_STATED EXERCISE_
Which lines include the word "part"? Copy each of them.
-------
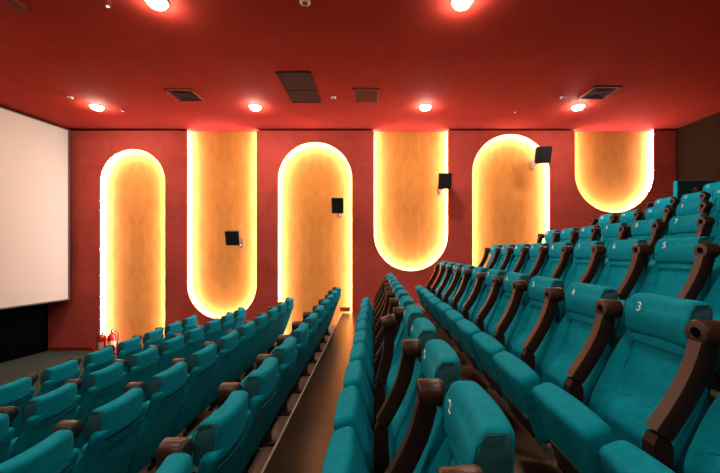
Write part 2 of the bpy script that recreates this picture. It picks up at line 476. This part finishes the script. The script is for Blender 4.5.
tag(obj('trim_1', mesh_from(bm, 'trim', M['wall'])), kind='structure')

# screen
root = empty('projection_screen', (-6.93, 7.76, wz(300, 7.76)))
tag(root, 'large blank cream projection screen along the left wall', 'screen')
L_ = 9.6; H_ = CZ + 2.735 - root.location.z; ex = -.15*L_
bm = bmesh.new()
seg = [(0, 0), (-.012, .03), (-.045, .045)]
prism(bm, [(0, -.04), (ex, -L_), (ex-.06, -L_), (-.06, .0), (-.03, .0)], .03, H_-.03, 'z')
obj('screen_surface', mesh_from(bm, 'screen_surface', M['screen']), root)['label'] = 'blank cream screen cloth'
bm = bmesh.new()
prism(bm, [(-.008, .0), (-.03, .02), (ex-.07, -L_), (ex-.008, -L_)], 0, .03, 'z')
prism(bm, [(-.008, .0), (-.03, .02), (ex-.07, -L_), (ex-.008, -L_)], H_-.03, H_, 'z')
prism(bm, [(-.001, -.042), (.004, -.03), (.0, .012), (-.04, .03), (-.07, .0)], 0, H_, 'z')
obj('screen_frame', mesh_from(bm, 'screen_frame', M['screenback']), root)

# ------------------------------------------------------------------ ceiling fittings
def downlight(x, y, lab):
    root = empty('ceiling_downlight', (x, y, CEIL)); tag(root, lab, 'ceiling lamp', 'ceiling downlights')
    bm = bmesh.new(); lathe(bm, [(.095, -.001), (.125, -.001), (.128, -.006), (.12, -.014), (.10, -.016), (.095, -.010), (.095, -.001)], 32)
    obj('trim_ring', ME_TR or mesh_from(bm, 'trim_ring', M['ring'], True), root)
    bm = bmesh.new(); lathe(bm, [(.097, -.004), (.095, -.030), (.080, -.052), (.045, -.066), (0, -.070)], 32)
    obj('lens', mesh_from(bm, 'lens', M['lens'], True), root)
ME_TR = None
lamps = [(-5.40, 6.65, 'round glowing ceiling lamp near the screen'),
         (-2.32, 6.65, 'round glowing ceiling lamp left of the dark ceiling hatch'),
         (1.0, 6.65, 'round glowing ceiling lamp right of the slotted grille'),
         (3.98, 6.65, 'round glowing ceiling lamp beside the rightmost square vent'),
         (-2.44, 3.83, 'large near ceiling lamp at the top left of the picture'),
         (.99, 3.83, 'large near ceiling lamp at the top middle of the picture')]
for x, y, l in lamps: downlight(x, y, l)
for x, y in [(-5.4, 3.83), (-5.4, 1.0), (-2.44, 1.0), (.99, 1.0), (-2.44, -1.8), (.99, -1.8)]:
    downlight(x, y, 'ceiling lamp overhead outside the picture')

# hatch: two dark panels in one frame
def flat_pt(px, py): d = (CEIL-CZ)*F/(250-py); return (px-374)*d/F, d
root = empty('ceiling_hatch', (-1.27, 5.90, CEIL)); tag(root, 'dark two-part rectangular hatch in the red ceiling', 'ceiling hatch')
hw, hl = .27, .55
bm = bmesh.new()
for a in ((-hw, hw, -hl, -hl+.02), (-hw, hw, hl-.02, hl), (-hw, -hw+.02, -hl, hl), (hw-.02, hw, -hl, hl)): box(bm, *a, -.02, -.001)
obj('frame', mesh_from(bm, 'frame', M['ventdark']), root)
for a, b in ((-hl+.02, -.03+.08), (.05+.02, hl-.02)):
    bm = bmesh.new(); box(bm, -hw+.02, hw-.02, a, b, -.012, -.001)
    obj('panel', mesh_from(bm, 'panel', M['ventdark']), root)
def vent(x, y, w, l, lab, n=9, ring=False):
    root = empty('ceiling_vent', (x, y, CEIL)); tag(root, lab, 'ceiling vent', 'ceiling air vents')
    bm = bmesh.new()
    for a in ((-w, w, -l, -l+.03), (-w, w, l-.03, l), (-w, -w+.03, -l, l), (w-.03, w, -l, l)): box(bm, *a, -.02, -.001)
    obj('frame', mesh_from(bm, 'frame', M['ventred']), root)
    bm = bmesh.new(); box(bm, -w+.02, w-.02, -l+.02, l-.02, -.006, -.001)
    obj('backing', mesh_from(bm, 'backing', M['ventdark']), root)
    for k in range(n):
        xx = -w+.03 + (2*w-.06)*(k+.5)/n
        bm = bmesh.new(); box(bm, xx-.006, xx+.006, -l+.03, l-.03, -.018, -.005)
        obj('slat', mesh_from(bm, 'slat', M['ventred']), root)
x, y = flat_pt(366, 95.5); vent(x, y, .23, .27, 'slotted square air grille in the ceiling right of the dark hatch', 11)
def diffuser(px, py, lab):
    x, y = flat_pt(px, py)
    root = empty('ceiling_vent', (x, y, CEIL)); tag(root, lab, 'ceiling vent', 'ceiling air vents')
    w = .24
    bm = bmesh.new()
    for a in ((-w, w, -w, -w+.03), (-w, w, w-.03, w), (-w, -w+.03, -w, w), (w-.03, w, -w, w)): box(bm, *a, -.022, -.001)
    obj('frame', mesh_from(bm, 'frame', M['ventred']), root)
    bm = bmesh.new(); box(bm, -w+.02, w-.02, -w+.02, w-.02, -.006, -.001)
    obj('backing', mesh_from(bm, 'backing', M['ventdark']), root)
    for k in (.17, .11):
        bm = bmesh.new()
        for i in range(4):
            vs = [(k, -.022), (k-.035, -.010), (k-.035, -.006), (k+.0, -.018)]
            R = Matrix.Rotation(i*PI/2, 4, 'Z')
            q = [bm.verts.new(R @ Vector(v)) for v in ((k, -k, -.024), (k, k, -.024), (k-.04, k-.04, -.008), (k-.04, -k+.04, -.008))]
            bm.faces.new(q)
        obj('louvre', mesh_from(bm, 'louvre', M['ventdark']), root)
diffuser(185.5, 95, 'square louvred ceiling vent at the left, above the first hanging panel')
diffuser(599, 92.5, 'square louvred ceiling vent at the right beside a lamp')
def small(name, px, py, r, h, lab, cat, m='white'):
    x, y = flat_pt(px, py)
    root = empty(name, (x, y, CEIL)); tag(root, lab, cat)
    bm = bmesh.new(); lathe(bm, [(r, -.0005), (r, -h*.5), (r*.8, -h*.75), (r*.55, -h*.8)], 24)
    obj('base', mesh_from(bm, 'base', M[m], True), root)
    bm = bmesh.new(); lathe(bm, [(r*.56, -h*.70), (r*.5, -h), (0, -h*1.05)], 20)
    obj('cap', mesh_from(bm, 'cap', M['ventred'] if m == 'white' else M[m], True), root)
small('smoke_detector', 70, 97, .05, .035, 'small round detector on the ceiling above the screen edge', 'smoke detector')
small('smoke_detector', 333.5, 97, .05, .035, 'small round detector between the dark hatch and the slotted grille', 'smoke detector')
small('smoke_detector', 563, 97, .05, .035, 'small round detector left of the rightmost ceiling vent', 'smoke detector')
small('smoke_detector', 305, 1, .06, .035, 'round detector at the top edge of the picture', 'smoke detector')
def sprinkler(px, py, lab):
    x, y = flat_pt(px, py)
    root = empty('sprinkler', (x, y, CEIL)); tag(root, lab, 'sprinkler', 'ceiling sprinklers')
    bm = bmesh.new(); lathe(bm, [(.032, -.001), (.03, -.008), (.012, -.012)], 20); obj('rosette', mesh_from(bm, 'rosette', M['ventred'], True), root)
    bm = bmesh.new(); tube(bm, [(0, 0, -.005), (0, 0, -.05)], .006, 10); obj('nozzle', mesh_from(bm, 'nozzle', M['chrome'], True), root)
    bm = bmesh.new(); lathe(bm, [(0, -.048), (.022, -.049), (.022, -.052), (0, -.053)], 16); obj('deflector', mesh_from(bm, 'deflector', M['chrome'], True), root)
for px, py, l in ((123, 109, 'small sprinkler head right of the screen-side lamp'), (367, 109, 'small sprinkler head below the slotted grille'),
                  (515, 110, 'small sprinkler head above the tallest right panel'), (108, 2, 'sprinkler head at the top left edge of the picture'),
                  (675, 102, 'small sprinkler head near the dark back wall')):
    sprinkler(px, py, l)
x, y = flat_pt(15, 3)
vent(x, y, .07, .12, 'tiny pale ceiling grille in the top left corner', 4)

# ------------------------------------------------------------------ speakers
def speaker(px, py, size, lab, yaw=0, pitch=20, d=7.58, roll=0):
    x = wx(px, d); z = wz(py, d)
    root = empty('wall_speaker', (x, d, z)); tag(root, lab, 'speaker', 'black wall speakers')
    R = Matrix.Rotation(math.radians(yaw), 4, 'Z') @ Matrix.Rotation(math.radians(pitch), 4, 'X') @ Matrix.Rotation(math.radians(roll), 4, 'Y')
    w, h = size
    bm = bmesh.new()
    v = []
    for (yy, k) in ((-.11, 1), (.12, .72)):
        v.append([bm.verts.new((sx*w/2*k, yy, sz*h/2*(k if yy > 0 else 1))) for sx, sz in ((-1, -1), (1, -1), (1, 1), (-1, 1))])
    bm.faces.new(v[0]); bm.faces.new(v[1][::-1])
    for i in range(4): bm.faces.new((v[0][i], v[1][i], v[1][(i+1) % 4], v[0][(i+1) % 4]))
    bmesh.ops.bevel(bm, geom=list(bm.edges), offset=.012, segments=2, affect='EDGES')
    bmesh.ops.transform(bm, matrix=R, verts=bm.verts)
    obj('cabinet', mesh_from(bm, 'cabinet', M['spk']), root)
    bm = bmesh.new(); box(bm, -w/2+.012, w/2-.012, -.122, -.108, -h/2+.012, h/2-.012, bevel=.005)
    bmesh.ops.transform(bm, matrix=R, verts=bm.verts)
    obj('grille', mesh_from(bm, 'grille', M['grille']), root)
    bm = bmesh.new()
    by = WY + (.15 if any(a[0] < x < a[1] for a in arches) else 0) - d
    box(bm, -.04, .04, by-.012, by, -.24, -.02)
    tube(bm, [(0, by-.01, -.18), (0, (by)*.6, -.16), (0, .08, -.07), (0, .06, 0)], .016, 10)
    obj('bracket', mesh_from(bm, 'bracket', M['bracket']), root)
speaker(233.5, 237, (.30, .33), 'black wall speaker on the left hanging panel', 6, 20)
speaker(338, 205, (.27, .35), 'black wall speaker on the middle round-topped panel', 0, 16)
speaker(444.3, 181, (.30, .35), 'black wall speaker over the right edge of the middle hanging panel', -2, 12)
speaker(542, 154.5, (.34, .37), 'black wall speaker highest and rightmost, at the round top of a panel', -8, 20)

# ------------------------------------------------------------------ fire extinguishers
bx0, bz0 = wx(106, 7.65), 0
root = empty('extinguisher_stand', (bx0, 7.70, 0)); tag(root, 'low red metal stand holding fire extinguishers at the foot of the left panel', 'stand')
bm = bmesh.new()
box(bm, -.24, .24, -.13, .13, 0, .02); box(bm, -.24, .24, -.13, -.118, 0, .12); box(bm, -.24, .24, .118, .13, 0, .17)
box(bm, -.24, -.228, -.13, .13, 0, .15); box(bm, .228, .24, -.13, .13, 0, .15)
obj('tray', mesh_from(bm, 'tray', M['redgloss']), root)
bm = bmesh.new(); box(bm, -.14, .14, -.133, -.130, .03, .09)
obj('front_plate', mesh_from(bm, 'front_plate', M['label']), root)['label'] = 'pale plate'
def extinguisher(x, y, rz, s, lab, side=1):
    root = empty('fire_extinguisher', (x, y, .021), rz); root.scale = (side*s, s, s); tag(root, lab, 'fire extinguisher', 'red fire extinguishers')
    bm = bmesh.new(); lathe(bm, [(0, 0), (.07, 0), (.078, .01), (.08, .03), (.08, .30), (.074, .345), (.055, .38), (.025, .40), (.022, .42), (0, .42)], 28)
    obj('cylinder', mesh_from(bm, 'cylinder', M['redgloss'], True), root)
    bm = bmesh.new(); lathe(bm, [(.0812, .10), (.0812, .25)], 28)
    bmesh.ops.delete(bm, geom=[f for f in bm.faces if f.calc_center_median().y > -.03], context='FACES')
    obj('label', mesh_from(bm, 'label', M['label'], True), root)['label'] = 'pale paper label'
    bm = bmesh.new(); lathe(bm, [(.02, .41), (.024, .42), (.024, .455), (0, .46)], 14)
    v = obj('valve', mesh_from(bm, 'valve', M['chrome'], True), root)
    bm = bmesh.new(); box(bm, -.012, .012, -.11, .01, .45, .458); box(bm, -.012, .012, -.10, .01, .475, .483); box(bm, -.012, .012, .0, .012, .45, .483)
    obj('handle', mesh_from(bm, 'handle', M['black']), v)
    bm = bmesh.new(); tube(bm, [(0.02, 0, .44), (.07, 0, .44), (.105, -.01, .38), (.108, -.02, .28), (.10, -.03, .16), (.095, -.03, .10)], .010, 8)
    obj('hose', mesh_from(bm, 'hose', M['black'], True), root)
extinguisher(bx0-.115, 7.69, -.1, 1.0, 'red fire extinguisher standing nearer the screen with a pale label', -1)
extinguisher(bx0+.09, 7.70, .6, 1.08, 'taller red fire extinguisher in the stand, further from the screen')

# ------------------------------------------------------------------ camera, world, colour
w = bpy.data.worlds.new('World'); S.world = w; w.use_nodes = True
w.node_tree.nodes['Background'].inputs['Color'].default_value = (0, 0, 0, 1)
cam = bpy.data.cameras.new('camera'); co = bpy.data.objects.new('camera', cam); COL.objects.link(co)
co.location = (0, 0, CZ); co.rotation_euler = (PI/2, 0, 0)
cam.sensor_width = 36; cam.lens = F/720*36; cam.shift_x = -14/720; cam.shift_y = 13.5/720
cam.clip_start = .02
S.camera = co
vs = S.view_settings; vs.view_transform = 'Standard'; vs.look = 'None'; vs.gamma = 1; vs.exposure = -0.14; vs.use_curve_mapping = False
-------
_FULL OUTPUT_
Write part 2 of the bpy script that recreates this picture. It picks up at line 476. This part finishes the script. The script is for Blender 4.5.
root = empty('ceiling_hatch', (-1.27, 5.90, CEIL)); tag(root, 'dark two-part rectangular hatch in the red ceiling', 'ceiling hatch')